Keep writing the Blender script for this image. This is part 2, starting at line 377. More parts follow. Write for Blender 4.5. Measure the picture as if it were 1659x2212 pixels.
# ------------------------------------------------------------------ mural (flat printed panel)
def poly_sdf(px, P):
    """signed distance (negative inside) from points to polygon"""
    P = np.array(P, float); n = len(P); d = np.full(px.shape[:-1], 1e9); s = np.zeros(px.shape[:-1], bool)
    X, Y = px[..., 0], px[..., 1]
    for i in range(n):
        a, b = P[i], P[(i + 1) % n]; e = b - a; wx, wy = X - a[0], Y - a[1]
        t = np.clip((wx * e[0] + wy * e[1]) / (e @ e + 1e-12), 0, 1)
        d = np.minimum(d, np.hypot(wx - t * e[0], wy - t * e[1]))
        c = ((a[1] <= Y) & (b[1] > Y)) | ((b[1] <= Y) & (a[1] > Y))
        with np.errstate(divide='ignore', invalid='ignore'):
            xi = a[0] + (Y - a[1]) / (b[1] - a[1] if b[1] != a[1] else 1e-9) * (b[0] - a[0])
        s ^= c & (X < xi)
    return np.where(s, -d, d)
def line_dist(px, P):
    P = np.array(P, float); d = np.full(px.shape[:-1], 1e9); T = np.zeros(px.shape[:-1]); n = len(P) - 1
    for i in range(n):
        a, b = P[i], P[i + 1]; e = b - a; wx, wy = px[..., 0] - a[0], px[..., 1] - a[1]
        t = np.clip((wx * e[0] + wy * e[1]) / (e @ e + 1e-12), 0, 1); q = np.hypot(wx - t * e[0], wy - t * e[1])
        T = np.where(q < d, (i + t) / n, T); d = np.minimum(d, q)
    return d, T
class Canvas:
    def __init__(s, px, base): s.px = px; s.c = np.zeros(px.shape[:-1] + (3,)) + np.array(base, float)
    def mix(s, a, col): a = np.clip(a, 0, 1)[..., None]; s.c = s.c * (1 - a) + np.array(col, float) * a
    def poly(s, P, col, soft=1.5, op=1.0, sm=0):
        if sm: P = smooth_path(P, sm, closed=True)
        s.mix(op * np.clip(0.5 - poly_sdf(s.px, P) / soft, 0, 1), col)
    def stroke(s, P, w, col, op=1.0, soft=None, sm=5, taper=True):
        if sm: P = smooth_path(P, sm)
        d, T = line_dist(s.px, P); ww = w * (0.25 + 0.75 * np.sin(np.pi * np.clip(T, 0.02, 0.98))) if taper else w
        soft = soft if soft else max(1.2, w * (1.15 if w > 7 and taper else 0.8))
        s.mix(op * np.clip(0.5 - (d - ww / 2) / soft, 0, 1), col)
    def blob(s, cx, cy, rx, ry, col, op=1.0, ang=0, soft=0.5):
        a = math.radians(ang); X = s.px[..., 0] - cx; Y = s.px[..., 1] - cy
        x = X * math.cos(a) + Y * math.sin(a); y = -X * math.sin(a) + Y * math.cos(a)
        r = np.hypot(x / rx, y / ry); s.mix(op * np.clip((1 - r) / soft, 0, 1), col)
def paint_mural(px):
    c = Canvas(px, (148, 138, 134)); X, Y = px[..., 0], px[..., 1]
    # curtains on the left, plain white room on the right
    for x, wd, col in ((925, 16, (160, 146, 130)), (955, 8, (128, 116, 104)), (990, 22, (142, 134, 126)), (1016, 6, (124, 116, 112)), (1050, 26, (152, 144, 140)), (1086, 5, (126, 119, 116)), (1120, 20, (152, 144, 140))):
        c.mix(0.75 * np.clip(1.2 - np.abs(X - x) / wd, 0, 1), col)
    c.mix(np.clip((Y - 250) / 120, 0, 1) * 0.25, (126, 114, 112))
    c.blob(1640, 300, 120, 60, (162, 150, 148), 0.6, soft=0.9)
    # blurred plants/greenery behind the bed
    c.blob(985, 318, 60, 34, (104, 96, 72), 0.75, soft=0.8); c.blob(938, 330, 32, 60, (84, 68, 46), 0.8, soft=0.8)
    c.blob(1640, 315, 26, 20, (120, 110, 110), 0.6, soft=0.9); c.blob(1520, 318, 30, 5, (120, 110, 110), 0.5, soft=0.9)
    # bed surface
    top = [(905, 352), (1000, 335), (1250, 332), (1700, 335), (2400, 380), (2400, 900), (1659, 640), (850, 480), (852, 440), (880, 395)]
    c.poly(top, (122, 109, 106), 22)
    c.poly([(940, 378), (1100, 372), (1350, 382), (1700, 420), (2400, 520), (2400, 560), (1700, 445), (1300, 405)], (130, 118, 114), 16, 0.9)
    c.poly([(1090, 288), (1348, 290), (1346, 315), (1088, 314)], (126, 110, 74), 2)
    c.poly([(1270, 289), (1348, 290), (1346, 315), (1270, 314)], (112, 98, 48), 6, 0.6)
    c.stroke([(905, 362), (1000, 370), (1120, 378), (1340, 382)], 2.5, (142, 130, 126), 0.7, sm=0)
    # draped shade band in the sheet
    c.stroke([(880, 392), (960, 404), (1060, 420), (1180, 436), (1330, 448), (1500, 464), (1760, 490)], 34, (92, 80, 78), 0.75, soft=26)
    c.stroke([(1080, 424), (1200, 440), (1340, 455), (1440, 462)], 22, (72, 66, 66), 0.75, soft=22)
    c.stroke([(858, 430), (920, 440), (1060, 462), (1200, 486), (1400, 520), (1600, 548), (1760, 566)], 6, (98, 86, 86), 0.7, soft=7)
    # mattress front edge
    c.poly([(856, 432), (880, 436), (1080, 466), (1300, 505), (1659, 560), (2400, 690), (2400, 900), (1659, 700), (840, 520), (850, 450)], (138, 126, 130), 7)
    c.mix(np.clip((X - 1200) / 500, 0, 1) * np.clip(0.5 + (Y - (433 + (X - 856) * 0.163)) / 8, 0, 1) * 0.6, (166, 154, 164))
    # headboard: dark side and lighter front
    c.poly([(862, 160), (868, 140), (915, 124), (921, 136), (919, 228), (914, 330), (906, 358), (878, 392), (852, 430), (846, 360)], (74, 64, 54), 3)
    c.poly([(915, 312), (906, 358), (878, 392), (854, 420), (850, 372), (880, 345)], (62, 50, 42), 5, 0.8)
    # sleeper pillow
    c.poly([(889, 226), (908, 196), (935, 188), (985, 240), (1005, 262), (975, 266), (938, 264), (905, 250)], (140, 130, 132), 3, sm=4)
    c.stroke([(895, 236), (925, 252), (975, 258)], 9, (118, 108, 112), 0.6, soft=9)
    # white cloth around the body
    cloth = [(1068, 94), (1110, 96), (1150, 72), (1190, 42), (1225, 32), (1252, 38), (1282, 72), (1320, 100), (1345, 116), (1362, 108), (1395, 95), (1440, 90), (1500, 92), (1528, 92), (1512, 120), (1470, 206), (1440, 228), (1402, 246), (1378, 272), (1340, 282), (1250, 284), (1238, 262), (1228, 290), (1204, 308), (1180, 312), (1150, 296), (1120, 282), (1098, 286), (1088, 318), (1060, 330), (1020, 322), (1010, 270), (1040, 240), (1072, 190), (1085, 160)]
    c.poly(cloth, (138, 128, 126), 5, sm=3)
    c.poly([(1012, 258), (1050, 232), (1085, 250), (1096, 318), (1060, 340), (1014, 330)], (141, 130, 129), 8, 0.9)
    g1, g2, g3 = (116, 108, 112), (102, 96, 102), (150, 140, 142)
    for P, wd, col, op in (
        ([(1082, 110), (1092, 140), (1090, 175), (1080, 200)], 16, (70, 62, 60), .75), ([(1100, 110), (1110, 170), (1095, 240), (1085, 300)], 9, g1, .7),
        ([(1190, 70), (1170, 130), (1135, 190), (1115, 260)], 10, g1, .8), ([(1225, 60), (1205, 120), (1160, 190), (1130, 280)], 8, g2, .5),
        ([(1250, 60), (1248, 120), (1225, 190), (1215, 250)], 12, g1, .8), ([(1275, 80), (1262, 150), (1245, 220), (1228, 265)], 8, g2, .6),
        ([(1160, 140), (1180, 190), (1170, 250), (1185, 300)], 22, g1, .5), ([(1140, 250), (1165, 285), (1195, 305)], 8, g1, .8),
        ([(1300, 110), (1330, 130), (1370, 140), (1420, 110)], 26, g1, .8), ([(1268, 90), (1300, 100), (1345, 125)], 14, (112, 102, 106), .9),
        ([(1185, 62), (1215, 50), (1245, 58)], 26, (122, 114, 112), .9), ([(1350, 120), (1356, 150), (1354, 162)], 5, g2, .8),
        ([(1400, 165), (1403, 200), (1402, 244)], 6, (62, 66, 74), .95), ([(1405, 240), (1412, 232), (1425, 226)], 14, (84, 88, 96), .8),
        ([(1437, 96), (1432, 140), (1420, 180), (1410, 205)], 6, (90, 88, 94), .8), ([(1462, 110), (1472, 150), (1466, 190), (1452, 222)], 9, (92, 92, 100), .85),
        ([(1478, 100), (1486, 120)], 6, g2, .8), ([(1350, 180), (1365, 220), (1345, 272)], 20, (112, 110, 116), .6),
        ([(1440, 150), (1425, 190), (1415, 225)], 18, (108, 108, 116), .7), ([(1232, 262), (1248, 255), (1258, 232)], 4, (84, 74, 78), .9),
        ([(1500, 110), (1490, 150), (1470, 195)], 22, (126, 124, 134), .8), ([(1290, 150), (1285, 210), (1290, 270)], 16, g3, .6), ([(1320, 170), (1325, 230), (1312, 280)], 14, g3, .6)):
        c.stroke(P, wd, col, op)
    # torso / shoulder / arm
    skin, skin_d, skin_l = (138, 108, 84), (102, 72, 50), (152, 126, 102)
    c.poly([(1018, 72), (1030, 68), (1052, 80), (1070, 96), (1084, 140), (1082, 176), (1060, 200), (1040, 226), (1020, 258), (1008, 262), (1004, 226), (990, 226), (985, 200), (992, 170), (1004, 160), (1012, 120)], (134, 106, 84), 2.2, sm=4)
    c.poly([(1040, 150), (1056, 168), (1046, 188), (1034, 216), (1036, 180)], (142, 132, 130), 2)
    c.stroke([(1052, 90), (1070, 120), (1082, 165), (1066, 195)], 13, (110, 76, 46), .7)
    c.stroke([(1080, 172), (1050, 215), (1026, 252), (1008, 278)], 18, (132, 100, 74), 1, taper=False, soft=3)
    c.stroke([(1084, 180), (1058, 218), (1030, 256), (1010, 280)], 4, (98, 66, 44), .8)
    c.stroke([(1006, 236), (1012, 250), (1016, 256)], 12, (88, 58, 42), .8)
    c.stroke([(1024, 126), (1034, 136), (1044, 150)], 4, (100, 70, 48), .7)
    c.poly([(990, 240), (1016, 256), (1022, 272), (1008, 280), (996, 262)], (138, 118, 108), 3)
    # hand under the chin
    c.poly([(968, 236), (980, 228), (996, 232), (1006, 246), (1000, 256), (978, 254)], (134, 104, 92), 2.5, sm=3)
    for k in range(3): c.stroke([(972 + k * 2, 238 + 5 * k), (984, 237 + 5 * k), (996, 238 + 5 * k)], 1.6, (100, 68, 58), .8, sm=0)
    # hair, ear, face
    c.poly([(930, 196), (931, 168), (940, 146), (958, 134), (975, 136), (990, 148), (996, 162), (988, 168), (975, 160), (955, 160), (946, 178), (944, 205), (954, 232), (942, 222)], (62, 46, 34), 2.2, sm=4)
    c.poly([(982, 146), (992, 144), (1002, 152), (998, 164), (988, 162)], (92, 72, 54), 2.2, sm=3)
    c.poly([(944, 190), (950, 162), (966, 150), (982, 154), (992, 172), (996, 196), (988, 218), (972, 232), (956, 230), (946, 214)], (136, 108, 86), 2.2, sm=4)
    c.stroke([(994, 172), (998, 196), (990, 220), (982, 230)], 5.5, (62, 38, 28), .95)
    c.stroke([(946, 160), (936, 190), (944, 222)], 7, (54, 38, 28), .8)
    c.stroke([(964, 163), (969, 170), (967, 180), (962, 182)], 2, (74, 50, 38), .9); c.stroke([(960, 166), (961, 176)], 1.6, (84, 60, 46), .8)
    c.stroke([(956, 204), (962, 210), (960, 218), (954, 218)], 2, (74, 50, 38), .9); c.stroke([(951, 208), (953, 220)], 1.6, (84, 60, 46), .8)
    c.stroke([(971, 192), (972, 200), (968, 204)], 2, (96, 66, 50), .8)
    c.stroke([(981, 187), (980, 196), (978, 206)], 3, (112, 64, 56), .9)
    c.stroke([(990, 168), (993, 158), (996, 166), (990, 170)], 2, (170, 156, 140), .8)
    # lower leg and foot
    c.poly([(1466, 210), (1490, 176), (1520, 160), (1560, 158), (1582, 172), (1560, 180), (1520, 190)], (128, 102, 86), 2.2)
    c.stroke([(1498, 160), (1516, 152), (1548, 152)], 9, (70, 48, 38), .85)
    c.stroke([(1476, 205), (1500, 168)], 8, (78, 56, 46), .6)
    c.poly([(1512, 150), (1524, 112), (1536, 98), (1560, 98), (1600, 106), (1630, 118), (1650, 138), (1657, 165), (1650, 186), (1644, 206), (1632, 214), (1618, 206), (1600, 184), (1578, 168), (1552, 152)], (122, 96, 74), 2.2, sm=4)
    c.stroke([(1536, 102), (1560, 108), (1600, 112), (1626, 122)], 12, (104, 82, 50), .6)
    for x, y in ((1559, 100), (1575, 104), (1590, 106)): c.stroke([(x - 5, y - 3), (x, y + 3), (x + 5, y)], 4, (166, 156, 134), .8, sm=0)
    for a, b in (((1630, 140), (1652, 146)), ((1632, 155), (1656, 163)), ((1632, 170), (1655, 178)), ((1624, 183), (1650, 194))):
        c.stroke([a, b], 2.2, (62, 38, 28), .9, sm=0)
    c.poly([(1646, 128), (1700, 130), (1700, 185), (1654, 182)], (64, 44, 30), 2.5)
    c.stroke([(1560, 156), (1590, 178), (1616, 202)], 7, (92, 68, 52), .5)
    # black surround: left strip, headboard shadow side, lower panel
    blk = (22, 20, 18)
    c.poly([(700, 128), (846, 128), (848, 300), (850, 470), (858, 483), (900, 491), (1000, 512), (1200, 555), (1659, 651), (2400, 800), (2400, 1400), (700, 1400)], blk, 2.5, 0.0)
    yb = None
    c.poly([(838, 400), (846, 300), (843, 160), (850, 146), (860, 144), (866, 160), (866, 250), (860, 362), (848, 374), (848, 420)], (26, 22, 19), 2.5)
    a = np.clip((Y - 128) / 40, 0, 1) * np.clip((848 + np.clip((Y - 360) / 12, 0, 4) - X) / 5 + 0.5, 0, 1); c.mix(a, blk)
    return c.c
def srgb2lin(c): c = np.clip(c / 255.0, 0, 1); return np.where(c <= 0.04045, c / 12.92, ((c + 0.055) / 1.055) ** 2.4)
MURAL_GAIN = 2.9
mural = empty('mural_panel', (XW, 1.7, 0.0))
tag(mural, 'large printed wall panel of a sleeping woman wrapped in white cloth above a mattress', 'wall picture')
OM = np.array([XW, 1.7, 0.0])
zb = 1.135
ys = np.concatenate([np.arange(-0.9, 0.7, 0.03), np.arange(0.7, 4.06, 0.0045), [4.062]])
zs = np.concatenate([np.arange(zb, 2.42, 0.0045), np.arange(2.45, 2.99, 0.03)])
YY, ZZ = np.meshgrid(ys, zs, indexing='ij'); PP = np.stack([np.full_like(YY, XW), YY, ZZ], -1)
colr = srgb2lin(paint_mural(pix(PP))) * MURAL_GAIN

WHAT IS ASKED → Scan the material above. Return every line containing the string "picture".

SOLUTION TO THIS TASK →
Keep writing the Blender script for this image. This is part 2, starting at line 377. More parts follow. Write for Blender 4.5. Measure the picture as if it were 1659x2212 pixels.
tag(mural, 'large printed wall panel of a sleeping woman wrapped in white cloth above a mattress', 'wall picture')